«Alicia en el país de las maravillas» es un cuento infantil
y también un tratado matemático, una evasión liviana y una seria introspección
en el complejo universo de la lógica, una tierna aventura y una afilada sátira
política, social, educativa e histórica. Una especie de compendio donde acaba
correspondiendo al lector -cómo no- escoger qué universo quiere transitar, en
cuál desea vivir y sumergirse, qué brumas habrán de transportarle hasta ese
lugar interior de la conciencia donde el ser y el estar son exactamente la
misma cosa porque, de hecho, no pueden ser sino lo que son.

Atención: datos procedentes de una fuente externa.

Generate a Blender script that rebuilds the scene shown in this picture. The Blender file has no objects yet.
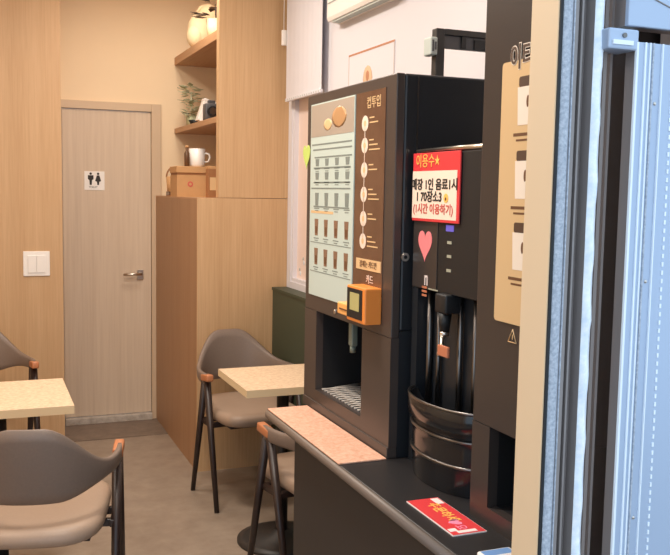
import bpy, bmesh, math, random
from mathutils import Vector, Matrix
random.seed(7)
PI = math.pi
scene = bpy.context.scene
COL = scene.collection

# ------------------------------------------------------------------ materials
def lin(c):
    return tuple(((v/255)/12.92 if v/255 <= .04045 else ((v/255+.055)/1.055)**2.4) for v in c)

def mat(name, rgb, rough=.5, metal=0., spec=.5, noise=0., nscale=40, nstretch=(1, 1, 1), rgb2=None, emit=0., bump=0., coat=0.):
    m = bpy.data.materials.new(name); m.use_nodes = True
    nt = m.node_tree; b = nt.nodes['Principled BSDF']
    c = (*lin(rgb), 1)
    b.inputs['Base Color'].default_value = c
    b.inputs['Roughness'].default_value = rough
    b.inputs['Metallic'].default_value = metal
    b.inputs['Specular IOR Level'].default_value = spec
    b.inputs['Coat Weight'].default_value = coat
    if rgb2 is not None or noise or bump:
        tc = nt.nodes.new('ShaderNodeTexCoord'); mp = nt.nodes.new('ShaderNodeMapping')
        mp.inputs['Scale'].default_value = nstretch
        nz = nt.nodes.new('ShaderNodeTexNoise'); nz.inputs['Scale'].default_value = nscale
        nz.inputs['Detail'].default_value = 5; nz.inputs['Roughness'].default_value = .65
        nt.links.new(tc.outputs['Object'], mp.inputs['Vector']); nt.links.new(mp.outputs[0], nz.inputs['Vector'])
        r = nt.nodes.new('ShaderNodeValToRGB')
        r.color_ramp.elements[0].position = .33; r.color_ramp.elements[1].position = .67
        c2 = (*lin(rgb2), 1) if rgb2 is not None else tuple(v*(1-noise) for v in c[:3])+(1,)
        r.color_ramp.elements[0].color = c2; r.color_ramp.elements[1].color = c
        nt.links.new(nz.outputs['Fac'], r.inputs['Fac']); nt.links.new(r.outputs[0], b.inputs['Base Color'])
        if bump:
            bp = nt.nodes.new('ShaderNodeBump'); bp.inputs['Strength'].default_value = bump
            bp.inputs['Distance'].default_value = .004
            nt.links.new(nz.outputs['Fac'], bp.inputs['Height']); nt.links.new(bp.outputs[0], b.inputs['Normal'])
    if emit:
        b.inputs['Emission Color'].default_value = c; b.inputs['Emission Strength'].default_value = emit
    return m

def wood(name, rgb, rgb2, rough=.5, axis='Z', scale=3.0, board=0.0):
    """long grain along one axis, with wide soft board-to-board tone"""
    m = bpy.data.materials.new(name); m.use_nodes = True
    nt = m.node_tree; b = nt.nodes['Principled BSDF']; b.inputs['Roughness'].default_value = rough
    tc = nt.nodes.new('ShaderNodeTexCoord'); L = nt.links.new
    def nz(sc, st):
        mp = nt.nodes.new('ShaderNodeMapping'); mp.inputs['Scale'].default_value = st
        n = nt.nodes.new('ShaderNodeTexNoise'); n.inputs['Scale'].default_value = sc; n.inputs['Detail'].default_value = 6
        L(tc.outputs['Object'], mp.inputs[0]); L(mp.outputs[0], n.inputs['Vector']); return n
    st = {'Z': (1, 1, .03), 'X': (.03, 1, 1), 'Y': (1, .03, 1)}[axis]
    a = nz(scale*40, st); c = nz(scale*4, tuple(.25*s if s < 1 else 1 for s in st))
    mx = nt.nodes.new('ShaderNodeMix'); mx.data_type = 'FLOAT'; mx.inputs[0].default_value = .45
    L(a.outputs['Fac'], mx.inputs[2]); L(c.outputs['Fac'], mx.inputs[3])
    r = nt.nodes.new('ShaderNodeValToRGB'); r.color_ramp.elements[0].position = .34; r.color_ramp.elements[1].position = .66
    r.color_ramp.elements[0].color = (*lin(rgb2), 1); r.color_ramp.elements[1].color = (*lin(rgb), 1)
    L(mx.outputs[0], r.inputs[0]); L(r.outputs[0], b.inputs['Base Color'])
    return m

def glass(name, tint=(1, 1, 1), refl=.12):
    m = bpy.data.materials.new(name); m.use_nodes = True
    nt = m.node_tree; nt.nodes.clear(); L = nt.links.new
    o = nt.nodes.new('ShaderNodeOutputMaterial'); mx = nt.nodes.new('ShaderNodeMixShader')
    t = nt.nodes.new('ShaderNodeBsdfTransparent'); t.inputs[0].default_value = (*tint, 1)
    g = nt.nodes.new('ShaderNodeBsdfGlossy'); g.inputs['Roughness'].default_value = .04
    mx.inputs[0].default_value = refl
    L(t.outputs[0], mx.inputs[1]); L(g.outputs[0], mx.inputs[2]); L(mx.outputs[0], o.inputs[0])
    return m

M = {}
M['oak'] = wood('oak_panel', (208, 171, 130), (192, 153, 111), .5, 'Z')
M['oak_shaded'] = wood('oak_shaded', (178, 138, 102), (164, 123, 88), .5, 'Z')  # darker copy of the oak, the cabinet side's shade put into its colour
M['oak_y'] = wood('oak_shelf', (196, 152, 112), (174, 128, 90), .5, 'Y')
M['doorwood'] = wood('door_laminate', (220, 199, 175), (206, 183, 159), .5, 'Z', 2.0)
M['frame'] = mat('door_frame', (210, 184, 154), .5)
M['cream'] = mat('cream_wall', (246, 220, 184), .8, noise=.03, nscale=3)
M['white'] = mat('white_wall', (225, 222, 228), .7)
M['pink_white'] = mat('frosted_pane', (243, 222, 212), .4)
M['floor'] = mat('floor_vinyl', (160, 143, 127), .42, rgb2=(142, 125, 110), nscale=9, bump=.03)
M['floor_dark'] = mat('floor_stone', (132, 114, 100), .5, rgb2=(112, 96, 84), nscale=14)
M['threshold'] = mat('marble', (206, 196, 184), .4, rgb2=(170, 156, 142), nscale=22)
M['ceil'] = mat('ceiling_paint', (238, 230, 222), .9)
M['plastic_white'] = mat('white_plastic', (246, 240, 234), .35)
M['chrome'] = mat('brushed_steel', (210, 202, 192), .28, 1)
M['steel_dim'] = mat('dark_steel', (120, 116, 114), .3, 1)
M['black'] = mat('machine_black', (34, 36, 40), .38)
M['black2'] = mat('matte_black', (22, 22, 24), .55)
M['face'] = mat('machine_brown_grey', (70, 61, 57), .35)
M['face3'] = mat('machine_dark_brown', (60, 53, 50), .33)
M['brown_panel'] = mat('info_panel_brown', (112, 82, 64), .2, rgb2=(96, 68, 52), nscale=5)
M['screen'] = mat('menu_screen', (190, 203, 195), .3, emit=.13)
M['menu_head'] = mat('menu_photo_tan', (170, 156, 142), .3, emit=.06)
M['menu_orange'] = mat('menu_photo_brown', (186, 142, 100), .3, emit=.05)
M['menu_grey'] = mat('menu_print', (128, 138, 134), .4)
M['menu_cup'] = mat('menu_cup_brown', (138, 106, 84), .4)
M['icon'] = mat('icon_cream', (244, 222, 206), .4)
M['label'] = mat('label_beige', (226, 190, 142), .45)
M['print_brown'] = mat('print_brown', (110, 74, 48), .5)
M['orange'] = mat('terminal_orange', (243, 146, 66), .35)
M['orange_pale'] = mat('terminal_pale_orange', (250, 182, 104), .35)
M['lcd'] = mat('terminal_lcd', (176, 166, 110), .2, emit=.2)
M['grille'] = mat('grille_steel', (186, 176, 166), .35)
M['nozzle'] = mat('grey_green_nozzle', (112, 122, 112), .35)
M['green_note'] = mat('green_note', (196, 216, 112), .6)
M['green'] = mat('dark_green_paint', (62, 70, 54), .55)
M['red'] = mat('sign_red', (226, 62, 66), .45)
M['paper'] = mat('sign_paper', (250, 226, 206), .6)
M['yellow'] = mat('print_yellow', (255, 196, 96), .5)
M['black_ink'] = mat('print_black', (44, 38, 34), .6)
M['red_ink'] = mat('print_red', (206, 96, 86), .6)
M['white_ink'] = mat('print_white', (246, 232, 226), .5)
M['pink'] = mat('pink_sticker', (250, 140, 144), .5)
M['pink_ink'] = mat('print_pink', (255, 150, 180), .5)
M['tray_black'] = mat('tray_glossy_black', (30, 30, 32), .16)
M['led'] = mat('blue_led', (92, 84, 176), .3, emit=.5)
M['led_w'] = mat('button_print', (168, 168, 150), .4)
M['copper'] = mat('copper_print', (196, 120, 88), .35)
M['beige_panel'] = mat('beige_poster_panel', (216, 181, 134), .45)
M['cup_paper'] = mat('cup_picture_white', (238, 222, 204), .5)
M['lid'] = mat('cup_picture_lid', (84, 62, 48), .5)
M['counter'] = mat('counter_black', (38, 36, 37), .4)
M['counter_body'] = mat('counter_front', (46, 42, 41), .5)
M['edge'] = mat('counter_edging', (112, 97, 86), .45)
M['mat'] = mat('pink_granite', (236, 190, 164), .6, rgb2=(208, 152, 124), nscale=90)
M['osb'] = mat('speckled_laminate', (236, 212, 182), .45, rgb2=(204, 170, 136), nscale=60, nstretch=(1, 1.6, 1))
M['osb_edge'] = mat('laminate_edge', (224, 198, 158), .5)
M['iron'] = mat('black_iron', (40, 37, 36), .45)
M['leg'] = mat('dark_walnut_leg', (46, 32, 28), .4)
M['tip'] = mat('orange_wood', (188, 120, 80), .4)
M['leather'] = mat('taupe_leather', (126, 109, 98), .48, noise=.08, nscale=120, bump=.05)
M['leather_seat'] = mat('taupe_leather_seat', (164, 140, 121), .45, noise=.06, nscale=120)
M['jamb'] = mat('cream_jamb', (228, 200, 164), .5)
M['gasket'] = mat('rubber_gasket', (24, 26, 30), .6)
M['brush'] = mat('pile_strip', (200, 204, 212), .7, rgb2=(150, 158, 172), nscale=160, bump=.25)
M['alu'] = mat('anodised_aluminium', (174, 188, 210), .35, .15)
M['alu_w'] = mat('polished_edge', (238, 244, 250), .25)
M['pile_w'] = mat('white_pile', (252, 253, 255), .4, rgb2=(226, 236, 248), nscale=60)
M['alu_dark'] = mat('channel_grey', (142, 133, 130), .35)
M['channel_dark'] = mat('channel_dark_grey', (138, 126, 121), .35)
M['glass'] = glass('door_glass', (.8, .82, .86), .3)
M['cardboard'] = mat('cardboard', (206, 158, 108), .7, noise=.06, nscale=25)
M['cardboard_d'] = mat('cardboard_dark', (164, 112, 70), .7)
M['cream_cloth'] = mat('cream_cloth', (240, 214, 172), .8)
M['leaf'] = mat('pale_leaf', (226, 224, 194), .6, rgb2=(150, 152, 108), nscale=20)
M['dark_leaf'] = mat('dark_leaf', (60, 46, 36), .6)
M['bottle'] = mat('brown_bottle', (104, 74, 52), .25)
M['grey_dark'] = mat('charcoal', (78, 76, 78), .5)
M['grey_light'] = mat('pale_grey_clip', (176, 182, 176), .5)
M['blue_print'] = mat('packet_blue', (120, 160, 214), .4)
M['lamp'] = mat('lamp_diffuser', (255, 236, 214), .5, emit=4)
M['poster_line'] = mat('poster_line_brown', (190, 132, 98), .6)
M['poster_grey'] = mat('poster_line_grey', (200, 186, 180), .6)
M['bean'] = mat('poster_motif_tan', (228, 190, 156), .6)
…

Hay que hablar claro, pues. Con Alicia, que es sólo un
señuelo, o sin ella. Con el sueño subterráneo de la realidad o con la pesadilla
mutilada del día a día. Con el pensamiento libre de los eufemismos o con (y,
sobre todo, contra) el juego gramatical que acaba convirtiendo el lenguaje en
cómplice del sectarismo lingüístico o social, la cerrazón y el apartheid nacionalista, la proverbial indigencia
dialéctica contra la historia.
Pero ha venido, mientras tanto, el Tribunal Constitucional a
decirnos lo que ya sabíamos, que no es poco sino mucho y muy de agradecer,
respecto al mérito o la obligación de las lenguas (y de la Lengua) en esa
función pública que es de todos y, se supone, para todos. No iré mucho más
lejos. No es mi trabajo explicar lo que cae por su propio peso como si mirando
el espejo otro universo se abriera y en esas fauces uno pudiera reconocerse,
por igual, a la derecha y a la izquierda de una quebradiza lámina de cristal.